* PROVIDED ENTRIES:

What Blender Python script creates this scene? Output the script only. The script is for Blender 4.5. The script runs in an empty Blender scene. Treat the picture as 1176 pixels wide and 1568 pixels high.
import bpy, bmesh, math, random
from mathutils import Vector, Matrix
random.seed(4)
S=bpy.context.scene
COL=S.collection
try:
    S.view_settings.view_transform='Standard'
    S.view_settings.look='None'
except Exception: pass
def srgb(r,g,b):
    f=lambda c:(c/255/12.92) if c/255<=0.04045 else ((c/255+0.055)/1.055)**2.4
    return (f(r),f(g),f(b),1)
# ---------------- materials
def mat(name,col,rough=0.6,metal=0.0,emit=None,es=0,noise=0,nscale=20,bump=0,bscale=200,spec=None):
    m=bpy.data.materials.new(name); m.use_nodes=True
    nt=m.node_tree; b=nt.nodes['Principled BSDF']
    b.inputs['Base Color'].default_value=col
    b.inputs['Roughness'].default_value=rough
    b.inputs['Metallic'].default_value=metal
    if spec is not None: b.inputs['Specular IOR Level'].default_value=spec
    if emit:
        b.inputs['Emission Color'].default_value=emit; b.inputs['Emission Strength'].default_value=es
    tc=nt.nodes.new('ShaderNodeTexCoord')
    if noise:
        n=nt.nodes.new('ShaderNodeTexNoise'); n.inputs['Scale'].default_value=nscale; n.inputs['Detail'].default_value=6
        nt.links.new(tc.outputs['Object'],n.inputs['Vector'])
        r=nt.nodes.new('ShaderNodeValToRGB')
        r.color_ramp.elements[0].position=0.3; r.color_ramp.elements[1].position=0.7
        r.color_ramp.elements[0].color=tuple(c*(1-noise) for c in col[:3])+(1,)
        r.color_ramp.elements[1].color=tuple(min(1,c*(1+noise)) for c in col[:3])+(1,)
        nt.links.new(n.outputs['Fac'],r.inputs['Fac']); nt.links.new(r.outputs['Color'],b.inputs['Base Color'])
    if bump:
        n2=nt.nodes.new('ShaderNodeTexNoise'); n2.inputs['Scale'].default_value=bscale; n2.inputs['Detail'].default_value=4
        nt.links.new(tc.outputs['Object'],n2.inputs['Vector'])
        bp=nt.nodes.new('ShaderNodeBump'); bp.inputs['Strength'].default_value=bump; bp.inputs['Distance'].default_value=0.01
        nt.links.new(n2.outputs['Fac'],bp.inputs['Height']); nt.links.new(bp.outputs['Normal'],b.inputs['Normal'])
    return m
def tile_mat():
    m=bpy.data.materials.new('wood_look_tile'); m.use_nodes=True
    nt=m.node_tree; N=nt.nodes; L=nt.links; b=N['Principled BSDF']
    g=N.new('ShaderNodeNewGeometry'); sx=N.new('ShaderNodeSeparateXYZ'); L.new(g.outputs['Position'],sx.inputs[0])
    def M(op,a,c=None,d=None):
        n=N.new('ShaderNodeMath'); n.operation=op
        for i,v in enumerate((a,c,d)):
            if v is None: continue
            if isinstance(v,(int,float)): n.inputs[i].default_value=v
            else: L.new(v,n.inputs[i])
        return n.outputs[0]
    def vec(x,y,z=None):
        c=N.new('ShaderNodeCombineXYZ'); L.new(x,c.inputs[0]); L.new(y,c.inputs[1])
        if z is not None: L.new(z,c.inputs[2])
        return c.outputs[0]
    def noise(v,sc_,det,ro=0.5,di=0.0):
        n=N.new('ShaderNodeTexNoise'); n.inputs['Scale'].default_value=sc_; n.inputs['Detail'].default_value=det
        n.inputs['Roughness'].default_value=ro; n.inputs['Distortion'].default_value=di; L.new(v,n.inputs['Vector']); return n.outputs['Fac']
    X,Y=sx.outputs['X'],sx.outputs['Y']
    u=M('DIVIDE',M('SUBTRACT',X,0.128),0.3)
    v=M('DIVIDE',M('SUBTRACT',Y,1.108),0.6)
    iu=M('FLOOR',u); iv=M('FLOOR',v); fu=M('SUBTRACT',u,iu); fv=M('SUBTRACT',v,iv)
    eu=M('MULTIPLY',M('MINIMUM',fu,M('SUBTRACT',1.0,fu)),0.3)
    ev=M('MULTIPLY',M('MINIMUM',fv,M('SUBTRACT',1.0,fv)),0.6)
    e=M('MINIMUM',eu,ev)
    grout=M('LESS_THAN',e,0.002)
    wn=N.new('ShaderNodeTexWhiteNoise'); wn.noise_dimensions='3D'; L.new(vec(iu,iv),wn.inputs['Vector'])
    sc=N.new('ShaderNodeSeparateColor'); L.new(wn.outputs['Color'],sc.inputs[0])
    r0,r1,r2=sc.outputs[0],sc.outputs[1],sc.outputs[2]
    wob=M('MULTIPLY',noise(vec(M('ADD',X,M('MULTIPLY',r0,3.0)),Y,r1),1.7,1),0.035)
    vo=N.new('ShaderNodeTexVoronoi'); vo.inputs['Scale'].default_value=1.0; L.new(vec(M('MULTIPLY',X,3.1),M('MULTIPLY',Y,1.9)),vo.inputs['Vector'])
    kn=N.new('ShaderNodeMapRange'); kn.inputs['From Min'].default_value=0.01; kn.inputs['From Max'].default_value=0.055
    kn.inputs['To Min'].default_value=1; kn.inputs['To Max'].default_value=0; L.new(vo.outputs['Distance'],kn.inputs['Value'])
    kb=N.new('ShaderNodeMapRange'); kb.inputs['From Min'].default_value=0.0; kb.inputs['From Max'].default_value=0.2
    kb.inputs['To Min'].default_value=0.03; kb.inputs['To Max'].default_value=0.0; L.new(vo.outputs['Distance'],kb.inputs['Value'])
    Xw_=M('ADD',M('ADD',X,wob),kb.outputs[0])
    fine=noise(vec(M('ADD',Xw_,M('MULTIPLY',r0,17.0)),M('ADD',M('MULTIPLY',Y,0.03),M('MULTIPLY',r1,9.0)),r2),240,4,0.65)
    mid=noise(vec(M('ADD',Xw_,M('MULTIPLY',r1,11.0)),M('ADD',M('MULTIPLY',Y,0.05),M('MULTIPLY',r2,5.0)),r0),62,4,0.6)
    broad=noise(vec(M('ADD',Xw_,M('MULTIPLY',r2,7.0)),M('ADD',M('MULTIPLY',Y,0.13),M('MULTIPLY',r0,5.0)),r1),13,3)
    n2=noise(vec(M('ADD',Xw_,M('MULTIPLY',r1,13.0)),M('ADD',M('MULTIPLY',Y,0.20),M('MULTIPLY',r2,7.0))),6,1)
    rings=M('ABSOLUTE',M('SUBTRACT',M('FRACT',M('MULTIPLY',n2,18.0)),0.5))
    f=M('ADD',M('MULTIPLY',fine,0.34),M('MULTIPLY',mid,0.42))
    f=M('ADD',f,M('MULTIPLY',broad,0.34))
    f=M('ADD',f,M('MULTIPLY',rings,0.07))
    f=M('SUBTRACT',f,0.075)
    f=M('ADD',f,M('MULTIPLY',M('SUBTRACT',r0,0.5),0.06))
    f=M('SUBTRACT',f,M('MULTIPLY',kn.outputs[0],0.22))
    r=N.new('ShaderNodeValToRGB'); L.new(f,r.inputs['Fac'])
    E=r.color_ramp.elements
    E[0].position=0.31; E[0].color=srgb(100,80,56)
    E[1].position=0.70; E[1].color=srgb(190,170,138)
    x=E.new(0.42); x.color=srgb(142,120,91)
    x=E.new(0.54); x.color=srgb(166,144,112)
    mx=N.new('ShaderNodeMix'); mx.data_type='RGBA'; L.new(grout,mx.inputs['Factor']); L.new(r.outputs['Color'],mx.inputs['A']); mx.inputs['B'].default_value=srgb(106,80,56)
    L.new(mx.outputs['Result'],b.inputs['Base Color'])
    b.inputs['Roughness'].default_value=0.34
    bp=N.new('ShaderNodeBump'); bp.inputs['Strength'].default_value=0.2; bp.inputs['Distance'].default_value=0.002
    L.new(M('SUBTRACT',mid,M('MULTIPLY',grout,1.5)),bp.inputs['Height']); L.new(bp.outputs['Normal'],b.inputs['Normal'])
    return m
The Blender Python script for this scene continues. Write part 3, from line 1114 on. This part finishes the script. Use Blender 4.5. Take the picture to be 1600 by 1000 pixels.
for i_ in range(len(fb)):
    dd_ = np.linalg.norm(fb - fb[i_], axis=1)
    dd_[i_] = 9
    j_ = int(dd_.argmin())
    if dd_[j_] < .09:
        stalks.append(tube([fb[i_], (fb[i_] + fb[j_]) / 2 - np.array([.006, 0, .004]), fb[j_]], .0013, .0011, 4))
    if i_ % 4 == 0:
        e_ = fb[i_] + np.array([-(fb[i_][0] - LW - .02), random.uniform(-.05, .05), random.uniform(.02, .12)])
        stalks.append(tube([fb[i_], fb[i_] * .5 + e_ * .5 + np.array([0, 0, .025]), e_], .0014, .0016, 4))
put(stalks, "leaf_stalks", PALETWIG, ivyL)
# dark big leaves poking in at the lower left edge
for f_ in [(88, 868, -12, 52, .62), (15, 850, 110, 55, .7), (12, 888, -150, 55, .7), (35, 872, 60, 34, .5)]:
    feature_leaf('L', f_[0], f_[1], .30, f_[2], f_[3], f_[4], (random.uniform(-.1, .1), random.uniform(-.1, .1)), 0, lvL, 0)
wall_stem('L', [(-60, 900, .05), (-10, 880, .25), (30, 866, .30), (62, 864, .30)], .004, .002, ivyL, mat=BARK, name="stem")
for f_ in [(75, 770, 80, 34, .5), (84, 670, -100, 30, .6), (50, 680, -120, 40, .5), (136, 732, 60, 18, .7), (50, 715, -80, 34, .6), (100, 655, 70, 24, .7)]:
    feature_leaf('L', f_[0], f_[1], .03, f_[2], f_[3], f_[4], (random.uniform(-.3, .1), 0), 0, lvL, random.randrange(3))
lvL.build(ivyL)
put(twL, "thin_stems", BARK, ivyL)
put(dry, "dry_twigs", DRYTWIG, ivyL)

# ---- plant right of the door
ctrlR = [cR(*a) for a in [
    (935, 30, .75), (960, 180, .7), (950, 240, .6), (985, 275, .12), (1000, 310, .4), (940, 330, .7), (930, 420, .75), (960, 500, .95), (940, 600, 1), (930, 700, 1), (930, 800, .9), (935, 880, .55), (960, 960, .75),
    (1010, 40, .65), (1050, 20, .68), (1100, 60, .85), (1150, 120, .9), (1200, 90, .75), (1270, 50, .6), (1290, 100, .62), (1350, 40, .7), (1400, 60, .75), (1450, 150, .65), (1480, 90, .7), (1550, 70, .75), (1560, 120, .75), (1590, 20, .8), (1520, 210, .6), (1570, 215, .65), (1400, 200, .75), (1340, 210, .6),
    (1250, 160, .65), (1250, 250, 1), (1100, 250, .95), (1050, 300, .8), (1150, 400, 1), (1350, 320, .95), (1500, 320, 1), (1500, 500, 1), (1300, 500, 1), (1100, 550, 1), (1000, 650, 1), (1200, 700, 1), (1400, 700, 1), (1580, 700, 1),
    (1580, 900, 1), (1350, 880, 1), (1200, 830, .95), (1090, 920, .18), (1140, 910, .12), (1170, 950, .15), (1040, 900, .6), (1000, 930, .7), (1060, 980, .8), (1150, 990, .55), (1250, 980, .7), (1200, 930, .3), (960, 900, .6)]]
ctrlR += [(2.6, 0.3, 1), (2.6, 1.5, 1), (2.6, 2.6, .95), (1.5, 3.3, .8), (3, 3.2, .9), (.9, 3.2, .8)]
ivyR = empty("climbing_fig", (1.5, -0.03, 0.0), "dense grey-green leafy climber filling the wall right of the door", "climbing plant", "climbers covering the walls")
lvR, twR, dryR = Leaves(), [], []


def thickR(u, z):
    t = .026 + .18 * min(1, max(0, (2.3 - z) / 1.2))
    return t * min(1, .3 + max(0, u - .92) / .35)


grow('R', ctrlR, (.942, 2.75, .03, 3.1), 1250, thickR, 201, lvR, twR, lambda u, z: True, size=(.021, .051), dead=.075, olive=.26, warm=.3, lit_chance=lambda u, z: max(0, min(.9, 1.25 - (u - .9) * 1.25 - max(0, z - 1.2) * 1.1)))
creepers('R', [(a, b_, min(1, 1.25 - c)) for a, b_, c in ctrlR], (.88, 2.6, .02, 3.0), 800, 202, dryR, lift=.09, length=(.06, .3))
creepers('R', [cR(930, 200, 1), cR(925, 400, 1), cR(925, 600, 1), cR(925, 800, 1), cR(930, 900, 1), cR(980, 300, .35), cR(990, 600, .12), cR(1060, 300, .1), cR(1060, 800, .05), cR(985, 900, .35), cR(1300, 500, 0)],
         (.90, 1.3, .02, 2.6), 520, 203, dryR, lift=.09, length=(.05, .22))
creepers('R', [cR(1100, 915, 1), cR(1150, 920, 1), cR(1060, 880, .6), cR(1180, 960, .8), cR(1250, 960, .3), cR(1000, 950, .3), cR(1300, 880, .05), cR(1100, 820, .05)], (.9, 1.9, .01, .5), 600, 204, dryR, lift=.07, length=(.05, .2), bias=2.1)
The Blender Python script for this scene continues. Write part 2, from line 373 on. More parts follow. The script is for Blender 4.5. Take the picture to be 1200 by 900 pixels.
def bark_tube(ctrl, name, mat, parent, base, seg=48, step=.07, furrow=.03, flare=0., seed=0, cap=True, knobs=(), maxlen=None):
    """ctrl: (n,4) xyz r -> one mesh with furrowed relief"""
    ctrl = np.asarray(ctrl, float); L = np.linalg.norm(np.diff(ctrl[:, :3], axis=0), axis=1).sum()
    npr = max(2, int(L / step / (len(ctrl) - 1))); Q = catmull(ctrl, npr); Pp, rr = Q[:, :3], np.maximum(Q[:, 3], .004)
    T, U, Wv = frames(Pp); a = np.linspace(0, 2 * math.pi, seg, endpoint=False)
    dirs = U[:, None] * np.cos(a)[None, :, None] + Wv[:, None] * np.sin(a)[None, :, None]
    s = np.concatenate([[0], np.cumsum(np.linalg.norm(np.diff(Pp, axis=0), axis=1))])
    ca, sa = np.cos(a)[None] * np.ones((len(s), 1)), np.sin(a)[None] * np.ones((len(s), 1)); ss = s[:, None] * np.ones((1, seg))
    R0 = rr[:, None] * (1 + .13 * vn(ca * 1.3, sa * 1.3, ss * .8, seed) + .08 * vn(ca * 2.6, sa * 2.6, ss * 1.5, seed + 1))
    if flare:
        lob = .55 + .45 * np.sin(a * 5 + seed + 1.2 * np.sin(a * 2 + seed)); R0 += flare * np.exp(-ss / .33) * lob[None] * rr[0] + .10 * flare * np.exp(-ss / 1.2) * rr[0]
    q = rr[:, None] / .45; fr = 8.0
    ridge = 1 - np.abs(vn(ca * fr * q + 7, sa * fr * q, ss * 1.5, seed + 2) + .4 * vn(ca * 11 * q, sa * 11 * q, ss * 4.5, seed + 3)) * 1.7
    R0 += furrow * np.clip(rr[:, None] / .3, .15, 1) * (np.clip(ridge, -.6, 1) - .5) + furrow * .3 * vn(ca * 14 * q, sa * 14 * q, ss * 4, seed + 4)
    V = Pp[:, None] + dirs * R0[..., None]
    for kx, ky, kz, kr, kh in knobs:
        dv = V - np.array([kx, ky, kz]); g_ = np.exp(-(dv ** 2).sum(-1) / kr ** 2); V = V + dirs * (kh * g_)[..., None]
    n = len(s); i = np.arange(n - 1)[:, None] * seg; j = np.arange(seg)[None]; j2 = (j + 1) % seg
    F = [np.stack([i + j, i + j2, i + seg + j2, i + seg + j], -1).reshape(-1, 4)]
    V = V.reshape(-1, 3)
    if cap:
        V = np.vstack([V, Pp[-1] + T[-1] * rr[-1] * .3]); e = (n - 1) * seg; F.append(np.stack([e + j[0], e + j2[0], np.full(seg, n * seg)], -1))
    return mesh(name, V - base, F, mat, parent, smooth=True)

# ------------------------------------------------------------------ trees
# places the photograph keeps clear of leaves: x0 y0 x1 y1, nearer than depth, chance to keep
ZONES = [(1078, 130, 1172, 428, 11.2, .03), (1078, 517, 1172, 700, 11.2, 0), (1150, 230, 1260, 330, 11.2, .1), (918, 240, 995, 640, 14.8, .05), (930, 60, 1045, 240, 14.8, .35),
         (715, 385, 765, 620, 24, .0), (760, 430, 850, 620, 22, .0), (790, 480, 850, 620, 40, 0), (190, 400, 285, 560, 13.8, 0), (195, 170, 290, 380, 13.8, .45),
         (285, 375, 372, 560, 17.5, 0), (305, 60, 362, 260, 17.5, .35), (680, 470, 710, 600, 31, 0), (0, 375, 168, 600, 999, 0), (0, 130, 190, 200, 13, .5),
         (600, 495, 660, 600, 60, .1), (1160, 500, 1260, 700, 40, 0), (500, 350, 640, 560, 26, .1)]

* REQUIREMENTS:
Transcribe precisely the lines between the one that contains "z - 1.2) * 1.1)))" and the one that contains "length=(.05, .2), bias=2.1)", counting those two lines as part of the range.

* TASK SOLUTION:
grow('R', ctrlR, (.942, 2.75, .03, 3.1), 1250, thickR, 201, lvR, twR, lambda u, z: True, size=(.021, .051), dead=.075, olive=.26, warm=.3, lit_chance=lambda u, z: max(0, min(.9, 1.25 - (u - .9) * 1.25 - max(0, z - 1.2) * 1.1)))
creepers('R', [(a, b_, min(1, 1.25 - c)) for a, b_, c in ctrlR], (.88, 2.6, .02, 3.0), 800, 202, dryR, lift=.09, length=(.06, .3))
creepers('R', [cR(930, 200, 1), cR(925, 400, 1), cR(925, 600, 1), cR(925, 800, 1), cR(930, 900, 1), cR(980, 300, .35), cR(990, 600, .12), cR(1060, 300, .1), cR(1060, 800, .05), cR(985, 900, .35), cR(1300, 500, 0)],
         (.90, 1.3, .02, 2.6), 520, 203, dryR, lift=.09, length=(.05, .22))
creepers('R', [cR(1100, 915, 1), cR(1150, 920, 1), cR(1060, 880, .6), cR(1180, 960, .8), cR(1250, 960, .3), cR(1000, 950, .3), cR(1300, 880, .05), cR(1100, 820, .05)], (.9, 1.9, .01, .5), 600, 204, dryR, lift=.07, length=(.05, .2), bias=2.1)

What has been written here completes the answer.